◆ RECORDS SHOWN:
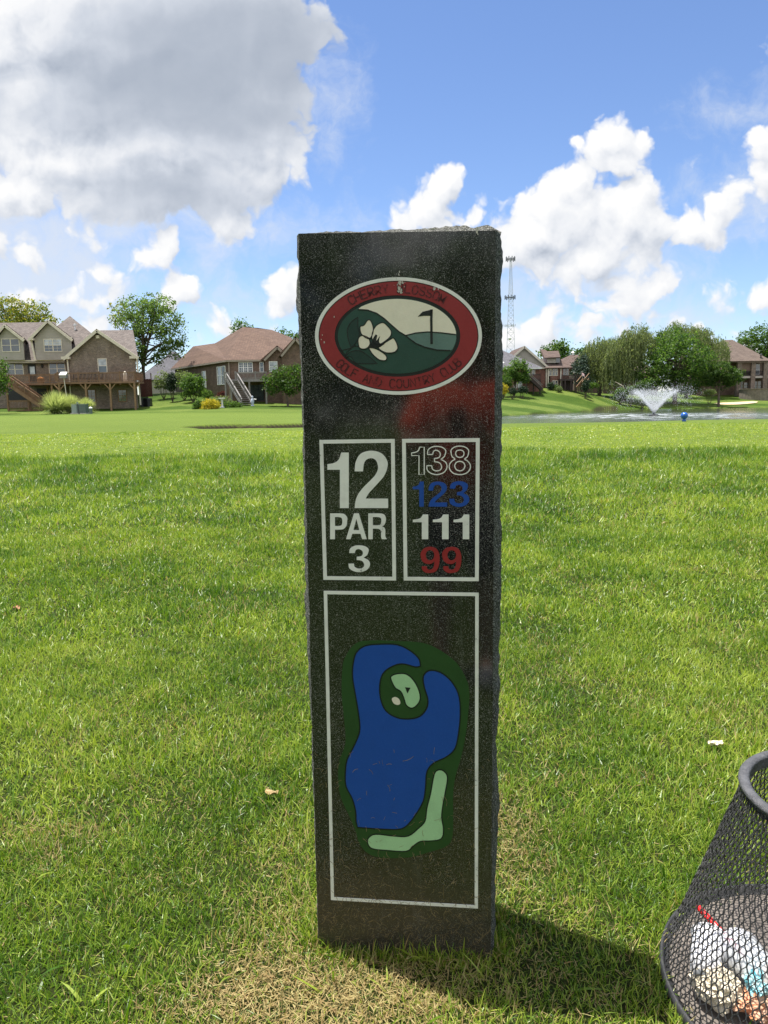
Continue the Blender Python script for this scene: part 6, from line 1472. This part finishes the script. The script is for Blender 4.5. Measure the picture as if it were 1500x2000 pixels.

==

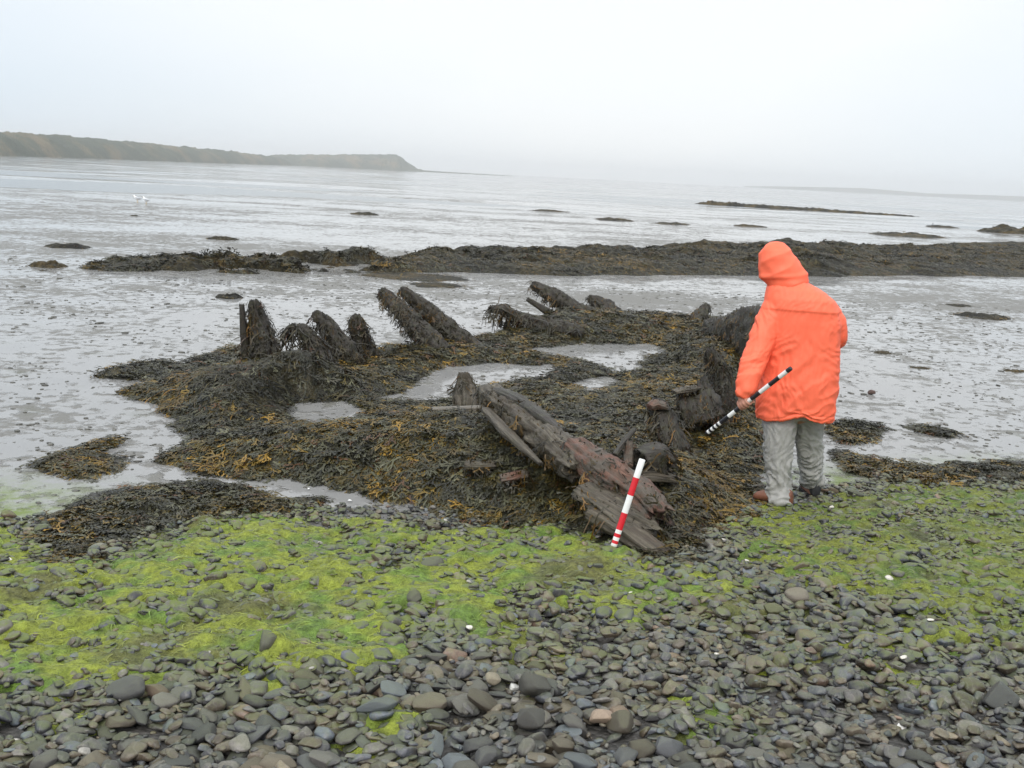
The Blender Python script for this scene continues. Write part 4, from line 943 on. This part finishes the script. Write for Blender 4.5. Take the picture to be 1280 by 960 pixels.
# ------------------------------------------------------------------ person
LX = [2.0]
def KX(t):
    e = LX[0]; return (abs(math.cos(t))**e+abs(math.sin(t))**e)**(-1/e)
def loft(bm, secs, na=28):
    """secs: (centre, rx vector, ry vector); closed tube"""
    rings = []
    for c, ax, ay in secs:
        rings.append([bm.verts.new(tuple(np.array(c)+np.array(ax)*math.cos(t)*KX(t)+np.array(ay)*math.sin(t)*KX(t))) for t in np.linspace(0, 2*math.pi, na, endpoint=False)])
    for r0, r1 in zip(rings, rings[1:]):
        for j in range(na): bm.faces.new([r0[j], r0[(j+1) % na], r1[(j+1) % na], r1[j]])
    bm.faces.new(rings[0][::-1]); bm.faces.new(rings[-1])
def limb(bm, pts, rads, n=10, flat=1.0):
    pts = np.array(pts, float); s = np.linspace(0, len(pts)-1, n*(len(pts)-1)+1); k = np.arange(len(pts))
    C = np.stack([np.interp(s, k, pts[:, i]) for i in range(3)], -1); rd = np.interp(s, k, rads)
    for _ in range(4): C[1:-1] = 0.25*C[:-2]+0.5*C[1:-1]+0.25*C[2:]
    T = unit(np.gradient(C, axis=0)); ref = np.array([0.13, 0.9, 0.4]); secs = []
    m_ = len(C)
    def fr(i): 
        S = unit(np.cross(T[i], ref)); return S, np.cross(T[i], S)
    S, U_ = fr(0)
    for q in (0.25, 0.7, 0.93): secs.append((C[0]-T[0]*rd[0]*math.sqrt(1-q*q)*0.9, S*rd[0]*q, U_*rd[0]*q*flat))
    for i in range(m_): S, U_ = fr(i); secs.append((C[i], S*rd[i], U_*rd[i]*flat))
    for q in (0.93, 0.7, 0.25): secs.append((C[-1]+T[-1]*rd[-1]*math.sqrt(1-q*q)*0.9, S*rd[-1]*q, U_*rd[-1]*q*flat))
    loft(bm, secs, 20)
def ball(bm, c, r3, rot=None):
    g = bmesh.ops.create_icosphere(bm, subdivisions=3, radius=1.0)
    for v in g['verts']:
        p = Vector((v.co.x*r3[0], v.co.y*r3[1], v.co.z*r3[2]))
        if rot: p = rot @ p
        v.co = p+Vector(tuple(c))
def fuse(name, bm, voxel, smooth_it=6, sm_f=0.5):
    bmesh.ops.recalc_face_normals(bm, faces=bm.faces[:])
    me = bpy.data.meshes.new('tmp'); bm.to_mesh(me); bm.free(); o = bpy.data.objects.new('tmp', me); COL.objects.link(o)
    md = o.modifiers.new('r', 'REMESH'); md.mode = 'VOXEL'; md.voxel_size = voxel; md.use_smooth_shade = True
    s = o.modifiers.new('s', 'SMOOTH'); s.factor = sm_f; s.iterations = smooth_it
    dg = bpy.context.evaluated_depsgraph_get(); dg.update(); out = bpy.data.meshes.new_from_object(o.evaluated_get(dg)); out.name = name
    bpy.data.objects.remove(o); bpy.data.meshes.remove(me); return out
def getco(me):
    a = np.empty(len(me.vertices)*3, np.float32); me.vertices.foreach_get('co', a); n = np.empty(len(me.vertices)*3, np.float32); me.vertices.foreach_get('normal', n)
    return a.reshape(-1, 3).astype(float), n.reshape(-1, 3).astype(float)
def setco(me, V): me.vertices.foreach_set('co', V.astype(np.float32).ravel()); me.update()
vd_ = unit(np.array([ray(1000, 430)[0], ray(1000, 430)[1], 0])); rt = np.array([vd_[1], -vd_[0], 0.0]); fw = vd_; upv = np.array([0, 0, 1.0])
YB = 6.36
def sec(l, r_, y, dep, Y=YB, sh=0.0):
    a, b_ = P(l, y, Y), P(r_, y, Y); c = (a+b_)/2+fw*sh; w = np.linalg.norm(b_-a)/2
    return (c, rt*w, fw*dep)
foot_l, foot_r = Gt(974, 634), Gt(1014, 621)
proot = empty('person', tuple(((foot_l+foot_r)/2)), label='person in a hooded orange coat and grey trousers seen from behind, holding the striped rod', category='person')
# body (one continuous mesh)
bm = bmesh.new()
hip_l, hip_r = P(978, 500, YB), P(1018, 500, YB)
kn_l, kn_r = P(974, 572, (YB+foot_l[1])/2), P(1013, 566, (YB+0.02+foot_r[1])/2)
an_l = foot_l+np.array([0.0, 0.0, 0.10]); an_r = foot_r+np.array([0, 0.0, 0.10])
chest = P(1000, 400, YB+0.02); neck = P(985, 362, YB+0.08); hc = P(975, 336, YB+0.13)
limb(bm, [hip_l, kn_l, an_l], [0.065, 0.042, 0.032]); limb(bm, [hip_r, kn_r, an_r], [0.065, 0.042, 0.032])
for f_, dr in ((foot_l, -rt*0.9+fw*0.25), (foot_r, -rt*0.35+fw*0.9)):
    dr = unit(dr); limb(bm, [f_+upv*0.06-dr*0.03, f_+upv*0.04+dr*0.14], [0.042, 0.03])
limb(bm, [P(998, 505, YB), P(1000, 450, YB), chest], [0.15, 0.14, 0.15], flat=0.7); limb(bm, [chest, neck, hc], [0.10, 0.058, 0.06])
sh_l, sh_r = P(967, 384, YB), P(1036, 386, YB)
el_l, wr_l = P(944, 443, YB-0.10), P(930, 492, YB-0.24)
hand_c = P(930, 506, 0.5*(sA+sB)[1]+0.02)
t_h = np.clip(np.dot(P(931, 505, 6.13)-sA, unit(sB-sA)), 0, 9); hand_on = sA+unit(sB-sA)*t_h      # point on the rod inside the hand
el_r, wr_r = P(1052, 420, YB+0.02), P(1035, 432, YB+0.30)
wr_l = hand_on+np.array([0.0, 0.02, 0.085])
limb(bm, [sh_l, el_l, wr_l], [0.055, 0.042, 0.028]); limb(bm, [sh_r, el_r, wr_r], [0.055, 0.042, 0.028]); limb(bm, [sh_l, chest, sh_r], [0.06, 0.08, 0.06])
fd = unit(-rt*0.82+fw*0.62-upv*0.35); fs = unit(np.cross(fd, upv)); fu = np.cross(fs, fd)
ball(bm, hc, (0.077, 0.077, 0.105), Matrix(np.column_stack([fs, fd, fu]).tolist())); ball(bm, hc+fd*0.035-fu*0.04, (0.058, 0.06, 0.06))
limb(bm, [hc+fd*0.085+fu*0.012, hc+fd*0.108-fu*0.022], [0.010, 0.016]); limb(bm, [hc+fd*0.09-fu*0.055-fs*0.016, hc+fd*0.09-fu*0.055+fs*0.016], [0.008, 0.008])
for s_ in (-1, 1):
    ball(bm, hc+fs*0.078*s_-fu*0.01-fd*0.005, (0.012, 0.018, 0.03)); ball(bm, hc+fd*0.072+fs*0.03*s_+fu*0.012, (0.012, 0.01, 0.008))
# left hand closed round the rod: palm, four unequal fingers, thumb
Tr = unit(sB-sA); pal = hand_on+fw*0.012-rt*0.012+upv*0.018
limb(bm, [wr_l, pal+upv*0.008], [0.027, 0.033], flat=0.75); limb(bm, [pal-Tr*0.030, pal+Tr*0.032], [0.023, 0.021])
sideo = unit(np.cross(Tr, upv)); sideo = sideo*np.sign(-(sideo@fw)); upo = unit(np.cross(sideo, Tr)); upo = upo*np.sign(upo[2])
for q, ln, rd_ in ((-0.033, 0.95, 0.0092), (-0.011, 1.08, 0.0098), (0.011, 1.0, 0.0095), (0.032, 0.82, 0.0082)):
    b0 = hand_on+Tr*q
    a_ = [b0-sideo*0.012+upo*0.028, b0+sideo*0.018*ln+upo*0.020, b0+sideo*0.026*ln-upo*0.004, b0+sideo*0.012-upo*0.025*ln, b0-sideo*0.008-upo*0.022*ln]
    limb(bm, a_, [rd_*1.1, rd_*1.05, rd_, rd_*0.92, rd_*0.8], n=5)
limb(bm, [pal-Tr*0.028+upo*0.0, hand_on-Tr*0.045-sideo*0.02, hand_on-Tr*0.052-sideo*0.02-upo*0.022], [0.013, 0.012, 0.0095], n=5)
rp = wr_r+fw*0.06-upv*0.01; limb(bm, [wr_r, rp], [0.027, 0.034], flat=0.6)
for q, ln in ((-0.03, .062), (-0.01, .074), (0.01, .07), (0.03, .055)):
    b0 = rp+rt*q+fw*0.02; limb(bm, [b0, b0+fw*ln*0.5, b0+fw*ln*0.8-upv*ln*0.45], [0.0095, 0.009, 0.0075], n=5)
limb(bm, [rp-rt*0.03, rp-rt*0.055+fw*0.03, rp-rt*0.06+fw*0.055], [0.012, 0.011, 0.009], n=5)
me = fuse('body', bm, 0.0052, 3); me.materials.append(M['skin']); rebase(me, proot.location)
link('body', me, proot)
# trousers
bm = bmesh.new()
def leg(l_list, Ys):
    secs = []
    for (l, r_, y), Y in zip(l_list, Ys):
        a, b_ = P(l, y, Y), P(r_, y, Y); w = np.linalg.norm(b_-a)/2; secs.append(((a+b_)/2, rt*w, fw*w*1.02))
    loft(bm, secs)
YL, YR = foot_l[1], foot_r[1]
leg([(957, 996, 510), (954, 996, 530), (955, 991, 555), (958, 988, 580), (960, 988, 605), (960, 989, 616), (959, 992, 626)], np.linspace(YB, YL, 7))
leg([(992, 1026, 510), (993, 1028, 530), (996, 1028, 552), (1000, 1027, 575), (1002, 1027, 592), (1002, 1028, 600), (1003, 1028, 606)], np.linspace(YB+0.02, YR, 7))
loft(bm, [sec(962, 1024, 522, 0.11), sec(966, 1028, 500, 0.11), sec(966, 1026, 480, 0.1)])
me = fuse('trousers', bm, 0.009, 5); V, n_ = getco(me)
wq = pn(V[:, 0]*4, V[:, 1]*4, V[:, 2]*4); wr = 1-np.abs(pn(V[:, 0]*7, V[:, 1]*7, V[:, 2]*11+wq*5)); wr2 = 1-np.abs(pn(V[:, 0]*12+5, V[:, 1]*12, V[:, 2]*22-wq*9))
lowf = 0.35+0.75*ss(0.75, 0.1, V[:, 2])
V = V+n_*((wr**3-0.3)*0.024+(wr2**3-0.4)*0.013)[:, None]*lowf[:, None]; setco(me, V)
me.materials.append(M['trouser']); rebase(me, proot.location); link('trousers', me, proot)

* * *

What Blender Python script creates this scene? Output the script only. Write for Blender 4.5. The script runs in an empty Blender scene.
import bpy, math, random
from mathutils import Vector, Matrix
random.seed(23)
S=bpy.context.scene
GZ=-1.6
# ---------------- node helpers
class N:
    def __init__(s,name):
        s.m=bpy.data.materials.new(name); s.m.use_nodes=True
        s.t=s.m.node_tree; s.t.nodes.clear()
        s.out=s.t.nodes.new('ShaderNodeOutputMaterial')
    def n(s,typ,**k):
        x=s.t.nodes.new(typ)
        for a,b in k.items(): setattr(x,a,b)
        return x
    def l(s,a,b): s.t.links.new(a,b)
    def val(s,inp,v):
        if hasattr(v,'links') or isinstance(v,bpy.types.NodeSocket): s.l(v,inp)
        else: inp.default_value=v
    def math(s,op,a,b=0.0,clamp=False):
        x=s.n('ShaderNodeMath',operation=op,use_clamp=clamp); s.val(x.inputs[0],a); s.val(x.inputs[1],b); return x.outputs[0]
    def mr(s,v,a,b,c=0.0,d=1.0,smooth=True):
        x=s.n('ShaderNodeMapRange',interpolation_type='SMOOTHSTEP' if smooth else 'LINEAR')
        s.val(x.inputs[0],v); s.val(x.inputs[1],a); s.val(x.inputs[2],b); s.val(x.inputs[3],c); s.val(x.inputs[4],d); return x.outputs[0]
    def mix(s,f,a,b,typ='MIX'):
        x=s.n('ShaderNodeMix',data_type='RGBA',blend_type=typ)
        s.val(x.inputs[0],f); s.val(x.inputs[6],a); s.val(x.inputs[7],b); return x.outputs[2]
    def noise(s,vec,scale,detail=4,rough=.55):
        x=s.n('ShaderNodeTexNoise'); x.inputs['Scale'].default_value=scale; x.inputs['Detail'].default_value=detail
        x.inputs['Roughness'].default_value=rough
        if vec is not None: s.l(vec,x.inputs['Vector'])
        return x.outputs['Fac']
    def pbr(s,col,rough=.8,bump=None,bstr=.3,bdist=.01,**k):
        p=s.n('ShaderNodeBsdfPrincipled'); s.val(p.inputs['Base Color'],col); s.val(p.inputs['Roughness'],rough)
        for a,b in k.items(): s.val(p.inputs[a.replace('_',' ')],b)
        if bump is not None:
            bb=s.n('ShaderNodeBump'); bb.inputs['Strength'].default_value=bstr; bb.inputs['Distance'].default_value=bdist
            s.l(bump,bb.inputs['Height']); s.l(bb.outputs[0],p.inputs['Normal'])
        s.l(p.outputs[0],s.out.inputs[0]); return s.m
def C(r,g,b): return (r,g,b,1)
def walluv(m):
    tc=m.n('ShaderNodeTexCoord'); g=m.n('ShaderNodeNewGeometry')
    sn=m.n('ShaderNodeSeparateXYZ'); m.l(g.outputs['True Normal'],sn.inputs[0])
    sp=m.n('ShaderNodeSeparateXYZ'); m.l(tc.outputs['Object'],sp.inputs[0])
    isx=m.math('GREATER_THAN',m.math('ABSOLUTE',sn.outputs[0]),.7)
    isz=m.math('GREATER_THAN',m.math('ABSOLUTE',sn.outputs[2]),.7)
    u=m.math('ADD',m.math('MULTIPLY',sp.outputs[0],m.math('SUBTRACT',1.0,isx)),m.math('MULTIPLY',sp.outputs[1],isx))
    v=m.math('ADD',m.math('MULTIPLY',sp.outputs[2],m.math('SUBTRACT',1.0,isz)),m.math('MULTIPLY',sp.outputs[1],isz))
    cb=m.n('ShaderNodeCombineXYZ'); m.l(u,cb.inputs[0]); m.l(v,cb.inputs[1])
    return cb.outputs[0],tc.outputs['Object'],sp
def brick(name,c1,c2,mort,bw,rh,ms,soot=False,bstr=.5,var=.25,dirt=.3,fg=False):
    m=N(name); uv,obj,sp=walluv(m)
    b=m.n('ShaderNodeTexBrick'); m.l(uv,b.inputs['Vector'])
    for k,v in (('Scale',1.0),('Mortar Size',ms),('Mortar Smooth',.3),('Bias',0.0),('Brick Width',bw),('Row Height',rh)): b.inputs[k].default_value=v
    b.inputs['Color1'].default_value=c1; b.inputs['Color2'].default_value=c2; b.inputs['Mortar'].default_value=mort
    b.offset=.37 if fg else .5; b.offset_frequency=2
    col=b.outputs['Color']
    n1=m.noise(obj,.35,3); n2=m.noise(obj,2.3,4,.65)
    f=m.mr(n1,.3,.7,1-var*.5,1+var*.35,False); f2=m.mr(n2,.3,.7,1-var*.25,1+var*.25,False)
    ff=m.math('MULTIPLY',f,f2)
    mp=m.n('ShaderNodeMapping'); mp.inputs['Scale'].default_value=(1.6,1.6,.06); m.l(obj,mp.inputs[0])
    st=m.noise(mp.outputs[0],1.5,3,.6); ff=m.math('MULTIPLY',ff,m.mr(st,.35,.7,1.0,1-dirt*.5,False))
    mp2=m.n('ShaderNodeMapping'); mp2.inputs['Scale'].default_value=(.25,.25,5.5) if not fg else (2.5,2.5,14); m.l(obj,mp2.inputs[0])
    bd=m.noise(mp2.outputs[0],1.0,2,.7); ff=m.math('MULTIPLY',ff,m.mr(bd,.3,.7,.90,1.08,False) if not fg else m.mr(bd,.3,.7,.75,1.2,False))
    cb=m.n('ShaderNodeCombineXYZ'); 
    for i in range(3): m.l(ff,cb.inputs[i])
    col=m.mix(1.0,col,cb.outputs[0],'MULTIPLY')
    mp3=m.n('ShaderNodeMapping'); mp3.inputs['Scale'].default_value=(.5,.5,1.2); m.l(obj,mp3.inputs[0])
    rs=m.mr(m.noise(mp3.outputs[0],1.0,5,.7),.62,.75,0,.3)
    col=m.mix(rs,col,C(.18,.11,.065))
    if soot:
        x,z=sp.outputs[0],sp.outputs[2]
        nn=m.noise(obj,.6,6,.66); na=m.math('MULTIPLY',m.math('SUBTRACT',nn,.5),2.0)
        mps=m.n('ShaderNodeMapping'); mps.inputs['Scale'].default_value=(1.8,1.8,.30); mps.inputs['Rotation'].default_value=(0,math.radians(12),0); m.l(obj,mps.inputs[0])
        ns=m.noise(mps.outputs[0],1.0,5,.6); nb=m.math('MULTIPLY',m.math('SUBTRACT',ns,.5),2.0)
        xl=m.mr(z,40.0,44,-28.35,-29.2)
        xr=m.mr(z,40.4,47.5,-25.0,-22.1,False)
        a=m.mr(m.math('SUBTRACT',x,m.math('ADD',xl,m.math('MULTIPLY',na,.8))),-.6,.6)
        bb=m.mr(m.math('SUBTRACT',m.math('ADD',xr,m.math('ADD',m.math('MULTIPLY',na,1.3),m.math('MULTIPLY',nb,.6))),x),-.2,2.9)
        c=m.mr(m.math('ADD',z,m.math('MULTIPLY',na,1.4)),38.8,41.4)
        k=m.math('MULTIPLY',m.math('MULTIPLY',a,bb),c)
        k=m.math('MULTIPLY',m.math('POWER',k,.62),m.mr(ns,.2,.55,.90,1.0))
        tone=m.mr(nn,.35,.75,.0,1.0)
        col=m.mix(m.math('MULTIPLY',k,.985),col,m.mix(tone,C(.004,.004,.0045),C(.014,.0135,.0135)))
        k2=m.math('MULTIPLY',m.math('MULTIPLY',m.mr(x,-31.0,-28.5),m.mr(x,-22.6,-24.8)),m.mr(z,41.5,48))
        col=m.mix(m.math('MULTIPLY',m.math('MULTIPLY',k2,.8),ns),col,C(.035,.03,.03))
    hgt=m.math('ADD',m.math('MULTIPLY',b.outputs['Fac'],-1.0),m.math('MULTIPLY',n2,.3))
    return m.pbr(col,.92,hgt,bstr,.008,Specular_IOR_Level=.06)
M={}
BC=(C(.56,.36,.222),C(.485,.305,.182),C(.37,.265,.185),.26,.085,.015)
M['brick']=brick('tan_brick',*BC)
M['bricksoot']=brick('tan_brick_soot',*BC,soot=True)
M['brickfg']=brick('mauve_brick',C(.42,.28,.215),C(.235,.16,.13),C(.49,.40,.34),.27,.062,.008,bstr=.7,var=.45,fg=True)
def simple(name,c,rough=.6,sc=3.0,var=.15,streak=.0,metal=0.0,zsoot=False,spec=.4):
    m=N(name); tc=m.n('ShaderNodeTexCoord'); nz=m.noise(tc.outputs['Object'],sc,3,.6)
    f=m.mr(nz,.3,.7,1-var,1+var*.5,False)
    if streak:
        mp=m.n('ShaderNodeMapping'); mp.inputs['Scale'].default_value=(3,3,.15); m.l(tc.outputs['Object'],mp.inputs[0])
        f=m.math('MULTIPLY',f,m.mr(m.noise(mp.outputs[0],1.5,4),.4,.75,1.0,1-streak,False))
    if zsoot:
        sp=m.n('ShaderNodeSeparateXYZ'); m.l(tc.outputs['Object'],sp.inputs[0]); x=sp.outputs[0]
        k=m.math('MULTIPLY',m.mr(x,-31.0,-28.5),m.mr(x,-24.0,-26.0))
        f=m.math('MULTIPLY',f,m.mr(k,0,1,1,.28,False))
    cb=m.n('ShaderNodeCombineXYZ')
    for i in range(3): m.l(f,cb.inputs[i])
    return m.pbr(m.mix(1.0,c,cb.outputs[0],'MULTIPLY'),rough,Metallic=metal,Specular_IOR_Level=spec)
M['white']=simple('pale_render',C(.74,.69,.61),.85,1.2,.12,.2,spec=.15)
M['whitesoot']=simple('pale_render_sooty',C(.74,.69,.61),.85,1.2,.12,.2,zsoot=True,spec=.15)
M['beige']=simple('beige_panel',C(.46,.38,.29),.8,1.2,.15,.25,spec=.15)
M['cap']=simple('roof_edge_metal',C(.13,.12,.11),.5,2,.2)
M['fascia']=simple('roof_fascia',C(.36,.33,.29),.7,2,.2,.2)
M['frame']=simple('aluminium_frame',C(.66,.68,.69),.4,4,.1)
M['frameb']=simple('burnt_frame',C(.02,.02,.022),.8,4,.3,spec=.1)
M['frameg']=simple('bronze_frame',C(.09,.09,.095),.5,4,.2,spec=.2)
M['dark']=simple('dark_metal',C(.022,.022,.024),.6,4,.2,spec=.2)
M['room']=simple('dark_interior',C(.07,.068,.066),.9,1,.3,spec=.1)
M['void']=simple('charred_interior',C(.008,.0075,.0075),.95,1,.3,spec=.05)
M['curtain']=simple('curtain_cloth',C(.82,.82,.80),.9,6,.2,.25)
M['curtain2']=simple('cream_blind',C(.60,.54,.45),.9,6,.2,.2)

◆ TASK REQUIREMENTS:
In the entries above, locate every line with the word "pixels" and copy it.

◆ SOLUTION TO THIS EXERCISE:
Continue the Blender Python script for this scene: part 6, from line 1472. This part finishes the script. The script is for Blender 4.5. Measure the picture as if it were 1500x2000 pixels.
The Blender Python script for this scene continues. Write part 4, from line 943 on. This part finishes the script. Write for Blender 4.5. Take the picture to be 1280 by 960 pixels.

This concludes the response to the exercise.